• [Dataset content]

-- -- --

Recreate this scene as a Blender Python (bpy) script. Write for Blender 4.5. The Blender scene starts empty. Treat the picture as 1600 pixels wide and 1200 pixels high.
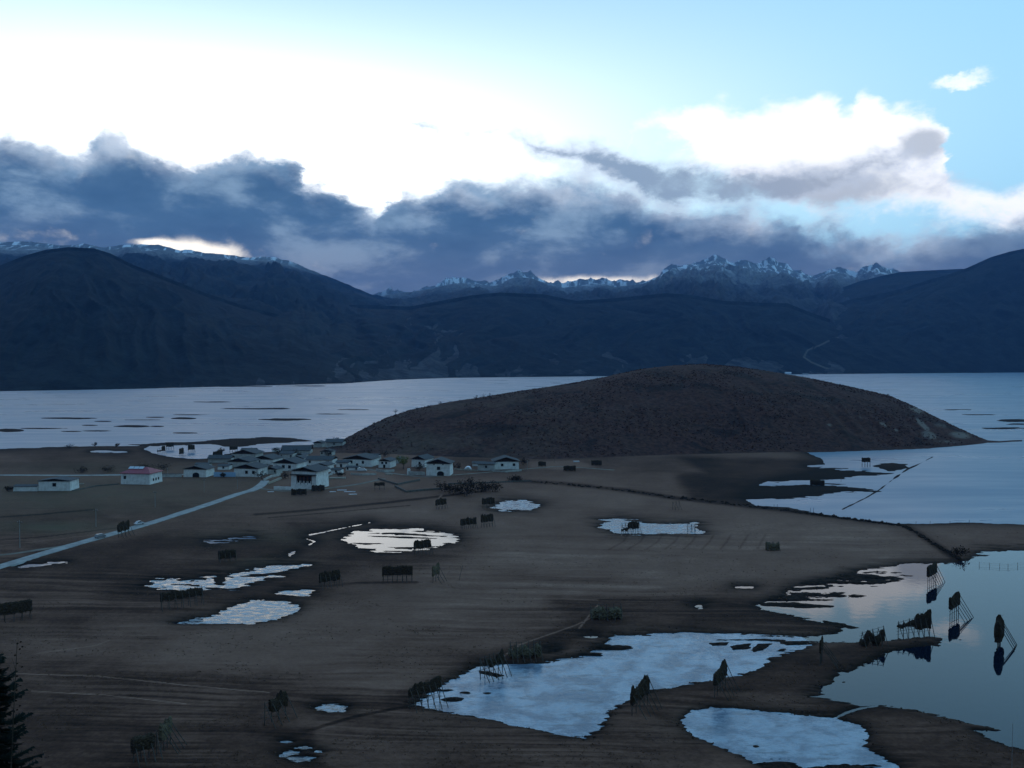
import bpy, math, random
import numpy as np
from mathutils import Vector, Matrix
random.seed(7)
PI = math.pi
R = math.radians
scene = bpy.context.scene
COL = scene.collection

# ------------------------------------------------------------------ camera
CAM_H = 79.0
F_PX = 1386.0
PITCH = math.atan(40.0 / F_PX)
cam_data = bpy.data.cameras.new('camera')
cam_data.sensor_width = 36.0
cam_data.lens = F_PX / 1600.0 * 36.0
cam_data.clip_start = 0.5
cam_data.clip_end = 60000.0
cam = bpy.data.objects.new('camera', cam_data)
COL.objects.link(cam)
cam.location = (0, 0, CAM_H)
cam.rotation_euler = (PI / 2 - PITCH, 0, 0)
scene.camera = cam
CP, SP = math.cos(PITCH), math.sin(PITCH)


def ray(px, py):
    x = (px - 800.0) / F_PX
    v = (600.0 - py) / F_PX
    return (x, CP + v * SP, v * CP - SP)


def at(px, py, z=0.0):
    d = ray(px, py)
    t = (z - CAM_H) / d[2]
    return (d[0] * t, d[1] * t, z)


def at_dist(px, py, Y):
    d = ray(px, py)
    t = Y / d[1]
    return (d[0] * t, Y, CAM_H + d[2] * t)


def azel(px, py):
    d = ray(px, py)
    return math.atan2(d[0], d[1]), math.atan2(d[2], math.hypot(d[0], d[1]))


def to_px(X, Y, Z):
    dz = Z - CAM_H
    dep = Y * CP - dz * SP
    up = Y * SP + dz * CP
    dep = np.where(dep > 1.0, dep, 1.0)
    return 800 + F_PX * X / dep, 600 - F_PX * up / dep


# ------------------------------------------------------------------ world
SUN_AZ, SUN_EL = azel(310, 372)
world = bpy.data.worlds.new('World')
scene.world = world
world.use_nodes = True
wt = world.node_tree
wt.nodes.clear()


class NB:
    """small helper for node graphs"""
    def __init__(s, tree):
        s.t = tree

    def n(s, typ, **kw):
        nd = s.t.nodes.new(typ)
        for k, v in kw.items():
            setattr(nd, k, v)
        return nd

    def put(s, sock, v):
        if isinstance(v, (int, float)):
            sock.default_value = v
        elif isinstance(v, (tuple, list)):
            if len(v) == 3 and sock.type == 'RGBA':
                v = (*v, 1.0)
            sock.default_value = v
        else:
            s.t.links.new(v, sock)

    def m(s, op, a, b=None, c=None, clamp=False):
        nd = s.n('ShaderNodeMath', operation=op)
        nd.use_clamp = clamp
        s.put(nd.inputs[0], a)
        if b is not None:
            s.put(nd.inputs[1], b)
        if c is not None:
            s.put(nd.inputs[2], c)
        return nd.outputs[0]

    def add(s, a, b): return s.m('ADD', a, b)
    def sub(s, a, b): return s.m('SUBTRACT', a, b)
    def mul(s, a, b): return s.m('MULTIPLY', a, b)

    def sstep(s, x, lo, hi, a=0.0, b=1.0):
        nd = s.n('ShaderNodeMapRange', interpolation_type='SMOOTHSTEP')
        s.put(nd.inputs[0], x)
        for i, v in ((1, lo), (2, hi), (3, a), (4, b)):
            s.put(nd.inputs[i], v)
        return nd.outputs[0]

    def lin(s, x, lo, hi, a=0.0, b=1.0):
        nd = s.n('ShaderNodeMapRange')
        s.put(nd.inputs[0], x)
        for i, v in ((1, lo), (2, hi), (3, a), (4, b)):
            s.put(nd.inputs[i], v)
        return nd.outputs[0]

    def xyz(s, x, y, z):
        nd = s.n('ShaderNodeCombineXYZ')
        s.put(nd.inputs[0], x); s.put(nd.inputs[1], y); s.put(nd.inputs[2], z)
        return nd.outputs[0]

    def sep(s, v):
        nd = s.n('ShaderNodeSeparateXYZ')
        s.put(nd.inputs[0], v)
        return nd.outputs

    def noise(s, vec, scale, detail=4, rough=0.55, dist=0.0, color=False):
        nd = s.n('ShaderNodeTexNoise')
        s.put(nd.inputs['Vector'], vec)
        nd.inputs['Scale'].default_value = scale
        nd.inputs['Detail'].default_value = detail
        nd.inputs['Roughness'].default_value = rough
        nd.inputs['Distortion'].default_value = dist
        return nd.outputs['Color' if color else 'Fac']

    def vmul(s, v, k):
        nd = s.n('ShaderNodeVectorMath', operation='MULTIPLY')
        s.put(nd.inputs[0], v); s.put(nd.inputs[1], k)
        return nd.outputs[0]

    def vadd(s, v, k):
        nd = s.n('ShaderNodeVectorMath', operation='ADD')
        s.put(nd.inputs[0], v); s.put(nd.inputs[1], k)
        return nd.outputs[0]

    def mix(s, f, a, b, blend='MIX'):
        nd = s.n('ShaderNodeMix', data_type='RGBA', blend_type=blend)
        nd.clamp_result = False
        s.put(nd.inputs[0], f); s.put(nd.inputs[6], a); s.put(nd.inputs[7], b)
        return nd.outputs[2]

    def curve(s, x, pts):
        nd = s.n('ShaderNodeFloatCurve')
        c = nd.mapping.curves[0]
        nd.mapping.extend = 'HORIZONTAL'
        pts = sorted(pts)
        c.points[0].location = pts[0]
        c.points[1].location = pts[-1]
        for p in pts[1:-1]:
            c.points.new(*p)
        nd.mapping.update()
        s.put(nd.inputs['Value'], x)
        return nd.outputs[0]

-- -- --

• [Written request] Quote everything in the listing above exactly; pictures are the only thing to omit.

• [Full response]
Recreate this scene as a Blender Python (bpy) script. Write for Blender 4.5. The Blender scene starts empty. Treat the picture as 1600 pixels wide and 1200 pixels high.
import bpy, math, random
import numpy as np
from mathutils import Vector, Matrix
random.seed(7)
PI = math.pi
R = math.radians
scene = bpy.context.scene
COL = scene.collection

# ------------------------------------------------------------------ camera
CAM_H = 79.0
F_PX = 1386.0
PITCH = math.atan(40.0 / F_PX)
cam_data = bpy.data.cameras.new('camera')
cam_data.sensor_width = 36.0
cam_data.lens = F_PX / 1600.0 * 36.0
cam_data.clip_start = 0.5
cam_data.clip_end = 60000.0
cam = bpy.data.objects.new('camera', cam_data)
COL.objects.link(cam)
cam.location = (0, 0, CAM_H)
cam.rotation_euler = (PI / 2 - PITCH, 0, 0)
scene.camera = cam
CP, SP = math.cos(PITCH), math.sin(PITCH)


def ray(px, py):
    x = (px - 800.0) / F_PX
    v = (600.0 - py) / F_PX
    return (x, CP + v * SP, v * CP - SP)


def at(px, py, z=0.0):
    d = ray(px, py)
    t = (z - CAM_H) / d[2]
    return (d[0] * t, d[1] * t, z)


def at_dist(px, py, Y):
    d = ray(px, py)
    t = Y / d[1]
    return (d[0] * t, Y, CAM_H + d[2] * t)


def azel(px, py):
    d = ray(px, py)
    return math.atan2(d[0], d[1]), math.atan2(d[2], math.hypot(d[0], d[1]))


def to_px(X, Y, Z):
    dz = Z - CAM_H
    dep = Y * CP - dz * SP
    up = Y * SP + dz * CP
    dep = np.where(dep > 1.0, dep, 1.0)
    return 800 + F_PX * X / dep, 600 - F_PX * up / dep


# ------------------------------------------------------------------ world
SUN_AZ, SUN_EL = azel(310, 372)
world = bpy.data.worlds.new('World')
scene.world = world
world.use_nodes = True
wt = world.node_tree
wt.nodes.clear()


class NB:
    """small helper for node graphs"""
    def __init__(s, tree):
        s.t = tree

    def n(s, typ, **kw):
        nd = s.t.nodes.new(typ)
        for k, v in kw.items():
            setattr(nd, k, v)
        return nd

    def put(s, sock, v):
        if isinstance(v, (int, float)):
            sock.default_value = v
        elif isinstance(v, (tuple, list)):
            if len(v) == 3 and sock.type == 'RGBA':
                v = (*v, 1.0)
            sock.default_value = v
        else:
            s.t.links.new(v, sock)

    def m(s, op, a, b=None, c=None, clamp=False):
        nd = s.n('ShaderNodeMath', operation=op)
        nd.use_clamp = clamp
        s.put(nd.inputs[0], a)
        if b is not None:
            s.put(nd.inputs[1], b)
        if c is not None:
            s.put(nd.inputs[2], c)
        return nd.outputs[0]

    def add(s, a, b): return s.m('ADD', a, b)
    def sub(s, a, b): return s.m('SUBTRACT', a, b)
    def mul(s, a, b): return s.m('MULTIPLY', a, b)

    def sstep(s, x, lo, hi, a=0.0, b=1.0):
        nd = s.n('ShaderNodeMapRange', interpolation_type='SMOOTHSTEP')
        s.put(nd.inputs[0], x)
        for i, v in ((1, lo), (2, hi), (3, a), (4, b)):
            s.put(nd.inputs[i], v)
        return nd.outputs[0]

    def lin(s, x, lo, hi, a=0.0, b=1.0):
        nd = s.n('ShaderNodeMapRange')
        s.put(nd.inputs[0], x)
        for i, v in ((1, lo), (2, hi), (3, a), (4, b)):
            s.put(nd.inputs[i], v)
        return nd.outputs[0]

    def xyz(s, x, y, z):
        nd = s.n('ShaderNodeCombineXYZ')
        s.put(nd.inputs[0], x); s.put(nd.inputs[1], y); s.put(nd.inputs[2], z)
        return nd.outputs[0]

    def sep(s, v):
        nd = s.n('ShaderNodeSeparateXYZ')
        s.put(nd.inputs[0], v)
        return nd.outputs

    def noise(s, vec, scale, detail=4, rough=0.55, dist=0.0, color=False):
        nd = s.n('ShaderNodeTexNoise')
        s.put(nd.inputs['Vector'], vec)
        nd.inputs['Scale'].default_value = scale
        nd.inputs['Detail'].default_value = detail
        nd.inputs['Roughness'].default_value = rough
        nd.inputs['Distortion'].default_value = dist
        return nd.outputs['Color' if color else 'Fac']

    def vmul(s, v, k):
        nd = s.n('ShaderNodeVectorMath', operation='MULTIPLY')
        s.put(nd.inputs[0], v); s.put(nd.inputs[1], k)
        return nd.outputs[0]

    def vadd(s, v, k):
        nd = s.n('ShaderNodeVectorMath', operation='ADD')
        s.put(nd.inputs[0], v); s.put(nd.inputs[1], k)
        return nd.outputs[0]

    def mix(s, f, a, b, blend='MIX'):
        nd = s.n('ShaderNodeMix', data_type='RGBA', blend_type=blend)
        nd.clamp_result = False
        s.put(nd.inputs[0], f); s.put(nd.inputs[6], a); s.put(nd.inputs[7], b)
        return nd.outputs[2]

    def curve(s, x, pts):
        nd = s.n('ShaderNodeFloatCurve')
        c = nd.mapping.curves[0]
        nd.mapping.extend = 'HORIZONTAL'
        pts = sorted(pts)
        c.points[0].location = pts[0]
        c.points[1].location = pts[-1]
        for p in pts[1:-1]:
            c.points.new(*p)
        nd.mapping.update()
        s.put(nd.inputs['Value'], x)
        return nd.outputs[0]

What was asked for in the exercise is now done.